How clue reading and object logic shape progression
From the official description: when Jin restores power, secured systems come back online and safes yield encrypted documents. That setup implies a puzzle loop built around three complementary actions:
- Careful observation — scanning rooms for subtle, narrative cues rather than obvious puzzle widgets.
- Object logic — using collected items and manifest fragments together to unlock systems or decode records.
- Story synthesis — arranging discovered facts and timelines into a working hypothesis about arrivals, departures and falsified identities.
Players who enjoy journaling clues, tracking inconsistencies, and returning to earlier rooms with new context will find that pattern rewarding; the mansion’s revelations are layered so that a solved puzzle often recasts earlier scenes.


Quick facts
| Title | Trace of the Villa |
|---|---|
| Release date | 28 May, 2026 |
| Developer / Publisher | Steadyturtle Co., Ltd. |
| Genres | Action, Adventure, Indie |
| Key Steam categories | Single-player; Color Alternatives; Custom Volume Controls; Playable without Timed Input; Subtitle Options; Family Sharing |
| Steam store | Trace of the Villa on Steam |
How it compares — editorial side-by-side
Below is a compact comparison against three different puzzle-mystery approaches to help decide if Trace of the Villa fits your tastes.

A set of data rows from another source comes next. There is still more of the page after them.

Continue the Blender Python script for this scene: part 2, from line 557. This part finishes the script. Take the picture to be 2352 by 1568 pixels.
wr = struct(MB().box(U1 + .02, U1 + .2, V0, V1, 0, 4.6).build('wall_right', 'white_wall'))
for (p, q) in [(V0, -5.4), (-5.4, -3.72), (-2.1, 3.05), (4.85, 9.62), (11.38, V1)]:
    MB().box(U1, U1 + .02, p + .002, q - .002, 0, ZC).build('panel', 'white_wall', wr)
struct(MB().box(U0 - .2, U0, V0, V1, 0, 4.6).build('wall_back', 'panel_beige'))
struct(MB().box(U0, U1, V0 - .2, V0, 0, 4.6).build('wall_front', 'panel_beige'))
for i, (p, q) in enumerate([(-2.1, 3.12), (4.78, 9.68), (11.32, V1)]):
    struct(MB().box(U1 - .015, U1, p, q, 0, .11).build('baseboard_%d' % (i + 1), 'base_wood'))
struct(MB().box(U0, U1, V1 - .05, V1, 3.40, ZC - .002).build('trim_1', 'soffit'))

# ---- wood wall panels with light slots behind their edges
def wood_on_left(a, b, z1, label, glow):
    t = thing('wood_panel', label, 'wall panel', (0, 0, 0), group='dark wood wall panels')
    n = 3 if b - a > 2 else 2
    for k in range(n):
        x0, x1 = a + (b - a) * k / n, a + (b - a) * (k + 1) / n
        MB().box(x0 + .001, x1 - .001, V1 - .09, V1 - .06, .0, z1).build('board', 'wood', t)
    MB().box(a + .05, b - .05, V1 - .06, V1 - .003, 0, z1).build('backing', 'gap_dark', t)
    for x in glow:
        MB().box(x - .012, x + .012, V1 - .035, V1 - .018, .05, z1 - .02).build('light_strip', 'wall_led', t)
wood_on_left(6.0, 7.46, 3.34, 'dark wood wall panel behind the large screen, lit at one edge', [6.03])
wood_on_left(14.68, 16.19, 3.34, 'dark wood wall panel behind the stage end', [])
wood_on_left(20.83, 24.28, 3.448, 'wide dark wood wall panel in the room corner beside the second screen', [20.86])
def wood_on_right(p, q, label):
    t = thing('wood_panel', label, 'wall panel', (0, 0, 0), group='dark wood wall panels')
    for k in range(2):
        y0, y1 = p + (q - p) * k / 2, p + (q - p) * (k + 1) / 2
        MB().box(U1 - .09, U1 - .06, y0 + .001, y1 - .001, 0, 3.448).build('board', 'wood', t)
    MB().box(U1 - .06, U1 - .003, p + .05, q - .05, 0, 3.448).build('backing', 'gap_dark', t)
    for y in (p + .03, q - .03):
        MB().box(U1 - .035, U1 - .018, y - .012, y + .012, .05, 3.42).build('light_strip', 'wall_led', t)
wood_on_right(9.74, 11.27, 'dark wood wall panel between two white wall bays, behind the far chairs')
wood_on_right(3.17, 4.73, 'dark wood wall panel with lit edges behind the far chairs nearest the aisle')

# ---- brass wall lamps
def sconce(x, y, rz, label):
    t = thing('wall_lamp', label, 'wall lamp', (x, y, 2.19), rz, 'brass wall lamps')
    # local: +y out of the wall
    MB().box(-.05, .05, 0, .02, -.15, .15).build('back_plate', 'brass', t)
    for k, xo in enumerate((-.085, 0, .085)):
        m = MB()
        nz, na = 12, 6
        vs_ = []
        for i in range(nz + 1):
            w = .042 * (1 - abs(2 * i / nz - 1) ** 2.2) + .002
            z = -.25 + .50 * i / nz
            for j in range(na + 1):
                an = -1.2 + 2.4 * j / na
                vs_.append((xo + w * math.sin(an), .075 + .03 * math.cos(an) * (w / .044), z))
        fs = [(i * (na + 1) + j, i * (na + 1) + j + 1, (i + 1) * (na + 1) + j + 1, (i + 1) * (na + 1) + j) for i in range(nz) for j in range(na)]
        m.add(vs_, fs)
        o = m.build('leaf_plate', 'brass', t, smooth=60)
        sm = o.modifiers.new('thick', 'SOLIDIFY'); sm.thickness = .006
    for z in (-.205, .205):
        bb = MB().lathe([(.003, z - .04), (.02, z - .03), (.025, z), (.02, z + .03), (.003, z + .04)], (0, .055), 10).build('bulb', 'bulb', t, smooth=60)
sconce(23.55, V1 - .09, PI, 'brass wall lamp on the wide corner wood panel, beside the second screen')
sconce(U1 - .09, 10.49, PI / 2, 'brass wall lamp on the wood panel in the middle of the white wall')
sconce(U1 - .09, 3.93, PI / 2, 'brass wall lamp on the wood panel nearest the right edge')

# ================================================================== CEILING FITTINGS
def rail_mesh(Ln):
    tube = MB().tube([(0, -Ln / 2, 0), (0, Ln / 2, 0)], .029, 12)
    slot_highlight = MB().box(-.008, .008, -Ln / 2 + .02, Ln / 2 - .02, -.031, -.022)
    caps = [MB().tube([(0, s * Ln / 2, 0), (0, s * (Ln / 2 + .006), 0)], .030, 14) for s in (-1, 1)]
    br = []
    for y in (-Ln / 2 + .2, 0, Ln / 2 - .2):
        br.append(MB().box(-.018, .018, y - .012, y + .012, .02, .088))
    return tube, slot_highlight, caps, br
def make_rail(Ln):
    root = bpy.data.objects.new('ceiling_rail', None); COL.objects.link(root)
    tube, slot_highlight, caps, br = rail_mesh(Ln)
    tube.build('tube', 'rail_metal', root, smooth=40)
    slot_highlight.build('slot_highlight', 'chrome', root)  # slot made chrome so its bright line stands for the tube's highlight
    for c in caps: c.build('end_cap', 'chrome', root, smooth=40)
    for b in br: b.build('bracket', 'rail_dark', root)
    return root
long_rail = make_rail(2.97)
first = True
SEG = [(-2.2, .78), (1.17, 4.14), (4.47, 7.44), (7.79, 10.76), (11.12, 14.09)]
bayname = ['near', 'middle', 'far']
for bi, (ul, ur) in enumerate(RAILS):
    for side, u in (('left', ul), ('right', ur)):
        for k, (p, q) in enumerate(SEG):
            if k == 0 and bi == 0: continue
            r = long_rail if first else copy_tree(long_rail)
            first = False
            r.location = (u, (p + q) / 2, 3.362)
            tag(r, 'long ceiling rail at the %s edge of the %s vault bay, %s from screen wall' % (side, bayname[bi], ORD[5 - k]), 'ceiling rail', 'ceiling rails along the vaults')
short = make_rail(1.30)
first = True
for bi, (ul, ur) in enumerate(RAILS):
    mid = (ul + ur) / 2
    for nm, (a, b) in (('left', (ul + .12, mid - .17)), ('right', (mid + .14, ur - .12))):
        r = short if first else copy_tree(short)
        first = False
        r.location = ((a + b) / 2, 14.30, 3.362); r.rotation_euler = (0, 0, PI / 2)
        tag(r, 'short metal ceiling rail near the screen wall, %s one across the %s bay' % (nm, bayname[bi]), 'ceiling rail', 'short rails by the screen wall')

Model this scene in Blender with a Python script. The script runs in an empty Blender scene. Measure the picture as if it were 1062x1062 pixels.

| Title | Atmosphere | Puzzle focus | Exploration style | Pacing / Story tone | Player fit |
|---|---|---|---|---|---|
| Trace of the Villa | Mansion mystery; slow-burn suspense | Clue reading, object logic, encrypted fragments and system restoration | Mansion-scale rooms, systems that unlock as you restore power | Measured investigative pacing; narrative reveals reshape earlier scenes | Players who want narrative-driven puzzle investigation |
| The Room | Claustrophobic, mechanical | Tactile puzzle boxes and mechanical contraptions | Single-room/linked scenes focused on the box | Focused puzzle tension; cryptic, atmospheric | Fans of tactile, puzzle-box experiences |
| Escape Simulator | Interactive escape-room feel | Object interaction, physics, environmental puzzles | Highly interactive rooms; supports community-made content and co-op | Fast to variable tempo depending on room | Players who like hands-on, social or sandbox escape puzzles |
| Unpacking | Zen, domestic, intimate | Item placement as narrative device | Series of vignette rooms tied to life events | Gentle, contemplative; story revealed through possessions | Players who prefer slow, story-through-items experiences |
Player scenarios — will you enjoy Trace of the Villa?
- If you annotate and cross-reference clues: Expect to take notes mentally (or on paper). The payoff is interpretive—documents and manifests often recontextualize other discoveries.
- If you prefer clear, self-contained puzzles: The game still offers object-based locks and safes, but many puzzles serve the broader narrative rather than being standalone set-pieces.
- If you prioritize accessibility and low-pressure play: The Steam listing notes subtitle options, color alternatives and a “playable without timed input” category — useful if you favor thoughtful pacing over twitch mechanics.
- If you like world-building through found records: Trace of the Villa centers on falsified identities and financial trails; those who read story through documents will likely be rewarded.